Colorado Parks and Wildlife may need to increase fees for hunting and fishing licenses in order to pay for wildlife-management programs in the coming years.
After steep cuts to wildlife-management programs that started in 2013, the agency is now talking about the need to increase the cost of hunting and fishing licenses for Coloradans, said Steve Cassin, the agency’s chief financial officer.
“We’ve known for a long time we have a problem with sustainability,” he said.
The agency cut $10 million out of the annual wildlife-management budget starting in 2013, he said.

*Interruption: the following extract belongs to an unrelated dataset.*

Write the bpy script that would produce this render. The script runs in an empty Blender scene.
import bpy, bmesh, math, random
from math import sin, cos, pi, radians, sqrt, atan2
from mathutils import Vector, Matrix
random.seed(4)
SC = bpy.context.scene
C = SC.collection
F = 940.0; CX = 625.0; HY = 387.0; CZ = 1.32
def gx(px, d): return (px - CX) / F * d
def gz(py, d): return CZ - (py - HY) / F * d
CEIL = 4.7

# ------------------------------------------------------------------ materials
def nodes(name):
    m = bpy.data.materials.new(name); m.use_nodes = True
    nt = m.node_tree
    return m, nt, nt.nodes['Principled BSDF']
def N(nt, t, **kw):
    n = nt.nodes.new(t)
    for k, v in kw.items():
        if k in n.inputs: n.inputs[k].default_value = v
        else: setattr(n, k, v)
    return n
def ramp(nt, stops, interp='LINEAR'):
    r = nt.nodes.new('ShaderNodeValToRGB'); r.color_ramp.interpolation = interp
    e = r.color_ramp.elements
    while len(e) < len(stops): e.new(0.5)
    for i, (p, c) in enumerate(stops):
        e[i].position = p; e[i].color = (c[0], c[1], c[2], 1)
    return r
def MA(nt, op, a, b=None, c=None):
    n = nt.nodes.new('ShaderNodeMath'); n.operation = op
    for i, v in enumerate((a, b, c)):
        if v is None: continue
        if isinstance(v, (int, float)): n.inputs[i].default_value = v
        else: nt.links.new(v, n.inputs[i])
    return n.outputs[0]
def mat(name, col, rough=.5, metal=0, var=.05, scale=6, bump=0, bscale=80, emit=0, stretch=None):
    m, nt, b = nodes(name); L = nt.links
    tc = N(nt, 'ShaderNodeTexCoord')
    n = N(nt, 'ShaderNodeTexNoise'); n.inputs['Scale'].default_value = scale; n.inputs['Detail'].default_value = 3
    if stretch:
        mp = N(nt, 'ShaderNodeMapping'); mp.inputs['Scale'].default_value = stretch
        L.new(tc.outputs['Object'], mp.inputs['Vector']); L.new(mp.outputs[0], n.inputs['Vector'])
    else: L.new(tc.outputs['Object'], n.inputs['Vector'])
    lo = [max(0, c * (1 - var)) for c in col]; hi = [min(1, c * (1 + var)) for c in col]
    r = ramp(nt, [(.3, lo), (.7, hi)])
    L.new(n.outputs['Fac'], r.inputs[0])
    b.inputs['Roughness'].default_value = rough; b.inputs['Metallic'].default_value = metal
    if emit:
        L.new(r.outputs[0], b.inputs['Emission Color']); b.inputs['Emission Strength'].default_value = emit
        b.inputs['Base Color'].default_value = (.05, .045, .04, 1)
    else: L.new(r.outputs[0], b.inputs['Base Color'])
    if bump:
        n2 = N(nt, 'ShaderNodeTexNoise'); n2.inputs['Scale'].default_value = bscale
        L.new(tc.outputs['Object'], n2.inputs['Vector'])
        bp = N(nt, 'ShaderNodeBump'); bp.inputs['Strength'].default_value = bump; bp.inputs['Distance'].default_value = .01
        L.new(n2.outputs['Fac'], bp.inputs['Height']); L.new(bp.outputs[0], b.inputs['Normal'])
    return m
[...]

That year, the agency had budgeted to spend $194 million total on both parks and wildlife programs.
The wildlife-management budget is managed separately from parks, and it pays for items such as habitat management, open-space acquisitions and fisheries.
In the next 10 years, the agency has $92 million in projects that could be tough to finance, Cassin said. Some of the projects could be completed through grant funding, but not all.
For example, the agency would like to make about $40 million in emergency dam repairs over the next five years.
The agency also would like to invest $5 million in the next 10 years to make changes to improve mule deer habitats on the Western Slope.
In-state hunting and fishing licenses fees were last increased about 10 years ago. But in order to change them, an amendment to state law is required, he said.
Conversely, out-of-state licenses are set to increase with inflation, and they are about 10 times the price of in-state licenses.
Colorado Parks and Wildlife is funded through the sale of hunting and fishing licences and Colorado Lottery funds.